Why is the industry moving from FTTC to FTTP?
FTTC was widely deployed as a cost-effective upgrade path because it reuses existing copper last-mile infrastructure. However, copper constrains achievable speeds, degrades with distance and does not support the bandwidth headroom needed for future services. FTTP eliminates these limitations entirely. As subscriber demand grows and civil works costs decrease through new deployment techniques, the economic case for overbuilding FTTC with full fibre is strengthening across most markets.
Is fibre broadband the same as Wi-Fi?
No. Fibre broadband is the access network technology that delivers internet service to a property. Wi-Fi is the wireless LAN technology used to distribute that connection inside the property. A subscriber can have high-speed fibre broadband and still experience poor Wi-Fi due to router limitations, interference or building layout.
Summary
Fibre broadband is internet access delivered over fibre-optic cables, offering higher bandwidth, greater distance independence and better consistency than copper or cable alternatives.
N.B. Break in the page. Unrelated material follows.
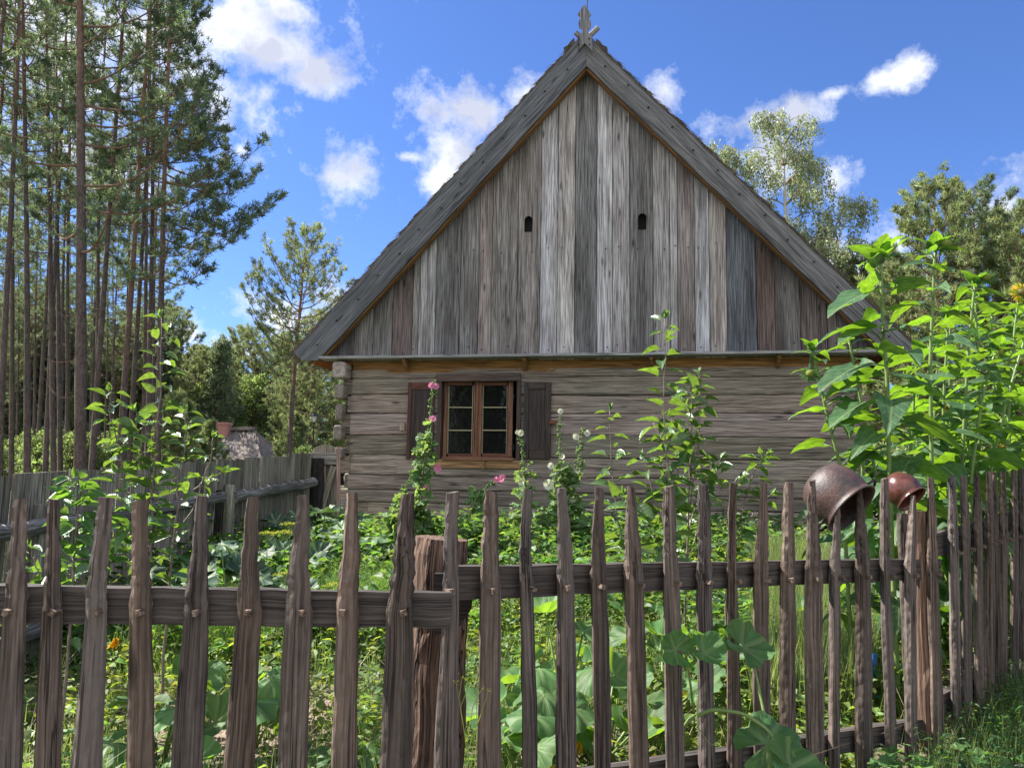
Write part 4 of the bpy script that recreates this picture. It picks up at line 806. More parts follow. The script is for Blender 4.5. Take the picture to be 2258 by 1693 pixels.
# ---------------------------------------------------------------- sunflowers
def sunflower(pts, d, label, ls=.27, sp=.15, head=None, seed=0, dens=1.9, T=(1, 1, 1), lean=()):
    P = np.array([at(x, y, d) for x, y in pts]); g0 = float(gz(P[0][0], P[0][1])); P = np.vstack([[P[0][0]-(P[1][0]-P[0][0])*.3, P[0][1], g0], P])
    root = thing('sunflower', P[0], 0, label, 'sunflower', 'sunflowers behind the fence corner'); n = 40; rs = np.random.RandomState(seed+50)
    seglen = np.r_[0, np.cumsum(np.linalg.norm(np.diff(P, axis=0), axis=1))]; u = np.linspace(0, seglen[-1], n); Q = np.stack([np.interp(u, seglen, P[:, i]) for i in range(3)], 1)
    sm = MB(); tube(sm, Q, np.linspace(.016, .009, n)*(ls/.27)**.5, 9); lf = MB(); s = .45; ph = rs.rand()*6; Lt = seglen[-1]
    while s < Lt-.02:
        i = min(n-2, int(s/Lt*n)); p = Q[i]; ph += 2.3+rs.uniform(-.3, .3); o1 = np.array([cos(ph), sin(ph), 0]); k = 1-.55*max(0, (s/Lt-.75)/.25); up = .75*(s/Lt)+.1
        l_ = ls*.5*k*rs.uniform(.7, 1.1); e = p+nrm(o1+Z3*up)*l_; mid_ = p+nrm(o1+Z3*(up+.5))*l_*.5; tube(sm, [p, mid_, e], [.0045, .004, .003], 5)
        dd = nrm(o1+Z3*(up-.35-rs.uniform(0, .5)*(1-s/Lt*.6))); place(lf, T_sunf if rs.rand() < .6 else T_sunf2, e, dd, nrm(Z3*.9+rs.randn(3)*.28), ls*k*rs.uniform(.75, 1.1), T, .18); s += sp/dens*rs.uniform(.7, 1.2)*k
    for q in range(4):
        ph += 1.7; dd = nrm(np.array([cos(ph), sin(ph), 1.5])); place(lf, T_sunf, Q[-1], dd, nrm(-dd*.4+Z3*.5+[cos(ph+3), sin(ph+3), 0]), ls*.5*rs.uniform(.8, 1.2), (1.15, 1.2, 1.1))
    for (x, y, x2, y2, sz) in lean:
        a = at(x, y, d-.02); b_ = at(x2, y2, d-.12); j = np.argmin(np.abs(Q[:, 2]-a[2])); tube(sm, [Q[j], (Q[j]+a)/2+Z3*.02, a], [.005, .0045, .004], 5); place(lf, T_sunf3, a, b_-a, nrm(Z3*1.-[.12, .22, 0]), np.linalg.norm(b_-a), T, .05)
    sm.build('stem', M['stem'], root, True); lf.build('foliage', M['sunleaf'], root, True)
    if head is not None:
        x, y, rad, col = head; c_ = at(x, y, d-.05); fc = nrm([rs.uniform(-.5, .5), -1, .25]) ; m2 = MB(); a = nrm(np.cross(fc, Z3)); b_ = np.cross(fc, a); r_ = rad*d/FPX
        tube(m2, [Q[-1], (Q[-1]+c_)/2+Z3*.02, c_-fc*.01], [.009, .008, .012], 8); 
        P2 = []; D2 = []
        for q in range(34):
            th = q*2.4; P2.append(c_+(a*cos(th)+b_*sin(th))*r_*.5); D2.append(nrm(a*cos(th)+b_*sin(th)+fc*rs.uniform(-.5, .8)))
        place(m2, T_narrow, P2, D2, fc, r_*rs.uniform(.7, 1.0, 34), (.8, .9, .7)); hd = m2.build('flower_head', M['sunleaf'], root)
        m2 = MB(); lathe(m2, [(.001, .02), (r_*.35, .018), (r_*.55, .006), (r_*.5, -.012), (.001, -.02)], c_, fc, 18, (1, 1, 1) if col else (1.2, 1.7, .8)); m2.build('seed_disk', M['disk'], hd, True)
        if col:
            m2 = MB(); th = np.linspace(0, 2*pi, 26, endpoint=False); D2 = [nrm(a*cos(q)+b_*sin(q)+fc*rs.uniform(-.1, .3)) for q in th]
            place(m2, T_narrow, [c_+(a*cos(q)+b_*sin(q))*r_*.45 for q in th], D2, fc, r_*1.1, (1, 1, 1)); m2.build('ray_petals', M['yellow'], hd)
    return root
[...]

The key architectural distinction is between full fibre (FTTP/FTTH), where fibre runs end-to-end to the subscriber premises, and part-fibre (FTTC/FTTN), where the last mile still relies on copper.
For telecom operators, ISPs and network contractors, the shift toward full fibre is driven by rising bandwidth demand, remote work adoption, government broadband programmes and the long-term operational advantages of an all-optical access network. Selecting the right cable types, equipment and deployment strategy for each network segment is what determines whether a fibre broadband rollout delivers on its performance promise at scale.